**** DATA FOR PROCESSING

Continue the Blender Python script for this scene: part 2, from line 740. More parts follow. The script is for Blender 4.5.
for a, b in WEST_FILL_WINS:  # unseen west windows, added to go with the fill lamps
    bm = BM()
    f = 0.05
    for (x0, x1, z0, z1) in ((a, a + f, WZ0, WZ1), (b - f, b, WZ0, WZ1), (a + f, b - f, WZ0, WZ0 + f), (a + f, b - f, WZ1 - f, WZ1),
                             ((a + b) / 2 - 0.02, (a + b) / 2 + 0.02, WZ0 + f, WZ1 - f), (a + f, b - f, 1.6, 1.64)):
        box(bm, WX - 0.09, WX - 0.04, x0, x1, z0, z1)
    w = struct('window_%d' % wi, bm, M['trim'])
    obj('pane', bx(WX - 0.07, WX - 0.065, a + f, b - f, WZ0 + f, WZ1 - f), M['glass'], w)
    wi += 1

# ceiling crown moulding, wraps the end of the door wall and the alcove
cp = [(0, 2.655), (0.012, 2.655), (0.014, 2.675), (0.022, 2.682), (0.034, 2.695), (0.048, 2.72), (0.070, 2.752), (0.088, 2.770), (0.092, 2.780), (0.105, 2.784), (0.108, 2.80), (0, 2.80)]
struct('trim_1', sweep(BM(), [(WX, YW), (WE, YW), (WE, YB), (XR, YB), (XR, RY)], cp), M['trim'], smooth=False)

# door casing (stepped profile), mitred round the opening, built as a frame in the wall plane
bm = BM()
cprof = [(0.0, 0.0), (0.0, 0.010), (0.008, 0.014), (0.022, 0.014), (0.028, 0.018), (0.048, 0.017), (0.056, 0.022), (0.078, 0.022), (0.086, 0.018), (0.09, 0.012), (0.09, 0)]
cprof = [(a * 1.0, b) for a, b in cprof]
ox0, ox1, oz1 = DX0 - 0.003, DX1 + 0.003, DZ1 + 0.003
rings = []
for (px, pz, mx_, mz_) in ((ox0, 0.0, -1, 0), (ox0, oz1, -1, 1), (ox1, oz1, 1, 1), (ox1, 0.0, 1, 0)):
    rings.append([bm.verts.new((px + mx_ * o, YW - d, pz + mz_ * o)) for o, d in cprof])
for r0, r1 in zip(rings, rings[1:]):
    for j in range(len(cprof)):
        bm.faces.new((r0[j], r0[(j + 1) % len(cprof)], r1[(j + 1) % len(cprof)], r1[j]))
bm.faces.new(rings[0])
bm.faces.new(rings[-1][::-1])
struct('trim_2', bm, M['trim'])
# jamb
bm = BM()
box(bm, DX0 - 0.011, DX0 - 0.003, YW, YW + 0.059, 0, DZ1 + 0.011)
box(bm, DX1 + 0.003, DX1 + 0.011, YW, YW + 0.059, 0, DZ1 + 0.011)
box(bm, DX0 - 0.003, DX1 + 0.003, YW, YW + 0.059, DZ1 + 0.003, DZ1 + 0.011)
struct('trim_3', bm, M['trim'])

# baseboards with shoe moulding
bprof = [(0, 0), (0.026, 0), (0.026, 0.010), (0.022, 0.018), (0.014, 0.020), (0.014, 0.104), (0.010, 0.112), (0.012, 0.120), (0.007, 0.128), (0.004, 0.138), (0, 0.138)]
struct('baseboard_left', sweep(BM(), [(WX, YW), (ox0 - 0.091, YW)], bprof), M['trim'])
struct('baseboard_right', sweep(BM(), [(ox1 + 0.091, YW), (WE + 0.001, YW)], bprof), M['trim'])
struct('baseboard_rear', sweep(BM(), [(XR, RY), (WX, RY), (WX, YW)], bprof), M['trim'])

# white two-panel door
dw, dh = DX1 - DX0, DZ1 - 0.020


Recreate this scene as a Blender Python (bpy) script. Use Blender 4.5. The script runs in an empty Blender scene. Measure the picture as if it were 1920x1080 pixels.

********

WHAT YOU HAVE TO DO: Pull every line containing the word "script" out of the material.

TASK ANSWER:
Continue the Blender Python script for this scene: part 2, from line 740. More parts follow. The script is for Blender 4.5.
Recreate this scene as a Blender Python (bpy) script. Use Blender 4.5. The script runs in an empty Blender scene. Measure the picture as if it were 1920x1080 pixels.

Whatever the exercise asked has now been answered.